What the task asks: Output the material below in full, exactly as it is.

╭─ Data section

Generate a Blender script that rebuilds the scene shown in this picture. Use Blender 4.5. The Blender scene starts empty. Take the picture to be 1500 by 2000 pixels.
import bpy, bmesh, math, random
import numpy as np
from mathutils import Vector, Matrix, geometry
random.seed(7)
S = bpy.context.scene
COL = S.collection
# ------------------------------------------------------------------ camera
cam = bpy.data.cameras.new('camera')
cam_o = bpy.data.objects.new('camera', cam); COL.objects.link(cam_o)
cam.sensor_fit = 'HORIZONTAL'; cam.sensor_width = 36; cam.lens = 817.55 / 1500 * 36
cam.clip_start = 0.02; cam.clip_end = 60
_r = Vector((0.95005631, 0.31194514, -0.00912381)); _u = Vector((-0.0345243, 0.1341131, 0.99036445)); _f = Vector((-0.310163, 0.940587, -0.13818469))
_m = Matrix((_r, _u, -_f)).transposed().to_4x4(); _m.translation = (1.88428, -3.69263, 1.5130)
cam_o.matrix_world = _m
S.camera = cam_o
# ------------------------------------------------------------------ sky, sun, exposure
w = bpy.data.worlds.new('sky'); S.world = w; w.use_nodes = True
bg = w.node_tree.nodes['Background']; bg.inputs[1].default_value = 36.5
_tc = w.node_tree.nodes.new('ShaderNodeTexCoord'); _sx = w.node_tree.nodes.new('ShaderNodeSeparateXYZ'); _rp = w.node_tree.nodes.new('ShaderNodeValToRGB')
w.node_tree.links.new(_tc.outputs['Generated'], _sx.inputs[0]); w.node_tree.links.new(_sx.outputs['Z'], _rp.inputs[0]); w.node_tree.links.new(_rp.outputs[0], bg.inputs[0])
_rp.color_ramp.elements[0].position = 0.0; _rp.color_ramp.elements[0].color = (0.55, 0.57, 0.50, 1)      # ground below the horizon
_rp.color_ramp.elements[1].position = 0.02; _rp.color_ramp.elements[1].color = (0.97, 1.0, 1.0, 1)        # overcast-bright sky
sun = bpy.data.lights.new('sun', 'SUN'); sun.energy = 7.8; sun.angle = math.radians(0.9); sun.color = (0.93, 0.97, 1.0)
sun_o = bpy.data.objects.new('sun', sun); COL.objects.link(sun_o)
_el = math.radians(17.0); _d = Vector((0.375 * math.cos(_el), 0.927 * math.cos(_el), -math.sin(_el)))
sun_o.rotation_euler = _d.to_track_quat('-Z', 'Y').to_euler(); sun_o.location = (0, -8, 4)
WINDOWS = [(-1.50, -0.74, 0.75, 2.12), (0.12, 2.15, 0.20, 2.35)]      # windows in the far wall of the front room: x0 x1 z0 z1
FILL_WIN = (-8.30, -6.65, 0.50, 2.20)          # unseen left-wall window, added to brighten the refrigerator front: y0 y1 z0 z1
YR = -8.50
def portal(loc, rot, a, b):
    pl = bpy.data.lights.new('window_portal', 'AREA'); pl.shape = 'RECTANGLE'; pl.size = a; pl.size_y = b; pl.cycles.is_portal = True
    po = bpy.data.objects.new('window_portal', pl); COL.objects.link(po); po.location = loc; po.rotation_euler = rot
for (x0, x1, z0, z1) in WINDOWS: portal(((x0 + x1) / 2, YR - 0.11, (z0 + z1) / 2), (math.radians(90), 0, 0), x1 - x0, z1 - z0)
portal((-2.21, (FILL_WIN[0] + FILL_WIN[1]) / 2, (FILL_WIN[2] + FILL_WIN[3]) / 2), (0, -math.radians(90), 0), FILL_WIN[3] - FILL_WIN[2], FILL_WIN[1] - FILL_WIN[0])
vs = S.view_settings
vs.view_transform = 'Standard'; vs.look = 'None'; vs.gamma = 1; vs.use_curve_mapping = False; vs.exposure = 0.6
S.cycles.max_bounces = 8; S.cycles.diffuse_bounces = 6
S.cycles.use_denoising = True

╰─

Answer below:
Generate a Blender script that rebuilds the scene shown in this picture. Use Blender 4.5. The Blender scene starts empty. Take the picture to be 1500 by 2000 pixels.
import bpy, bmesh, math, random
import numpy as np
from mathutils import Vector, Matrix, geometry
random.seed(7)
S = bpy.context.scene
COL = S.collection
# ------------------------------------------------------------------ camera
cam = bpy.data.cameras.new('camera')
cam_o = bpy.data.objects.new('camera', cam); COL.objects.link(cam_o)
cam.sensor_fit = 'HORIZONTAL'; cam.sensor_width = 36; cam.lens = 817.55 / 1500 * 36
cam.clip_start = 0.02; cam.clip_end = 60
_r = Vector((0.95005631, 0.31194514, -0.00912381)); _u = Vector((-0.0345243, 0.1341131, 0.99036445)); _f = Vector((-0.310163, 0.940587, -0.13818469))
_m = Matrix((_r, _u, -_f)).transposed().to_4x4(); _m.translation = (1.88428, -3.69263, 1.5130)
cam_o.matrix_world = _m
S.camera = cam_o
# ------------------------------------------------------------------ sky, sun, exposure
w = bpy.data.worlds.new('sky'); S.world = w; w.use_nodes = True
bg = w.node_tree.nodes['Background']; bg.inputs[1].default_value = 36.5
_tc = w.node_tree.nodes.new('ShaderNodeTexCoord'); _sx = w.node_tree.nodes.new('ShaderNodeSeparateXYZ'); _rp = w.node_tree.nodes.new('ShaderNodeValToRGB')
w.node_tree.links.new(_tc.outputs['Generated'], _sx.inputs[0]); w.node_tree.links.new(_sx.outputs['Z'], _rp.inputs[0]); w.node_tree.links.new(_rp.outputs[0], bg.inputs[0])
_rp.color_ramp.elements[0].position = 0.0; _rp.color_ramp.elements[0].color = (0.55, 0.57, 0.50, 1)      # ground below the horizon
_rp.color_ramp.elements[1].position = 0.02; _rp.color_ramp.elements[1].color = (0.97, 1.0, 1.0, 1)        # overcast-bright sky
sun = bpy.data.lights.new('sun', 'SUN'); sun.energy = 7.8; sun.angle = math.radians(0.9); sun.color = (0.93, 0.97, 1.0)
sun_o = bpy.data.objects.new('sun', sun); COL.objects.link(sun_o)
_el = math.radians(17.0); _d = Vector((0.375 * math.cos(_el), 0.927 * math.cos(_el), -math.sin(_el)))
sun_o.rotation_euler = _d.to_track_quat('-Z', 'Y').to_euler(); sun_o.location = (0, -8, 4)
WINDOWS = [(-1.50, -0.74, 0.75, 2.12), (0.12, 2.15, 0.20, 2.35)]      # windows in the far wall of the front room: x0 x1 z0 z1
FILL_WIN = (-8.30, -6.65, 0.50, 2.20)          # unseen left-wall window, added to brighten the refrigerator front: y0 y1 z0 z1
YR = -8.50
def portal(loc, rot, a, b):
    pl = bpy.data.lights.new('window_portal', 'AREA'); pl.shape = 'RECTANGLE'; pl.size = a; pl.size_y = b; pl.cycles.is_portal = True
    po = bpy.data.objects.new('window_portal', pl); COL.objects.link(po); po.location = loc; po.rotation_euler = rot
for (x0, x1, z0, z1) in WINDOWS: portal(((x0 + x1) / 2, YR - 0.11, (z0 + z1) / 2), (math.radians(90), 0, 0), x1 - x0, z1 - z0)
portal((-2.21, (FILL_WIN[0] + FILL_WIN[1]) / 2, (FILL_WIN[2] + FILL_WIN[3]) / 2), (0, -math.radians(90), 0), FILL_WIN[3] - FILL_WIN[2], FILL_WIN[1] - FILL_WIN[0])
vs = S.view_settings
vs.view_transform = 'Standard'; vs.look = 'None'; vs.gamma = 1; vs.use_curve_mapping = False; vs.exposure = 0.6
S.cycles.max_bounces = 8; S.cycles.diffuse_bounces = 6
S.cycles.use_denoising = True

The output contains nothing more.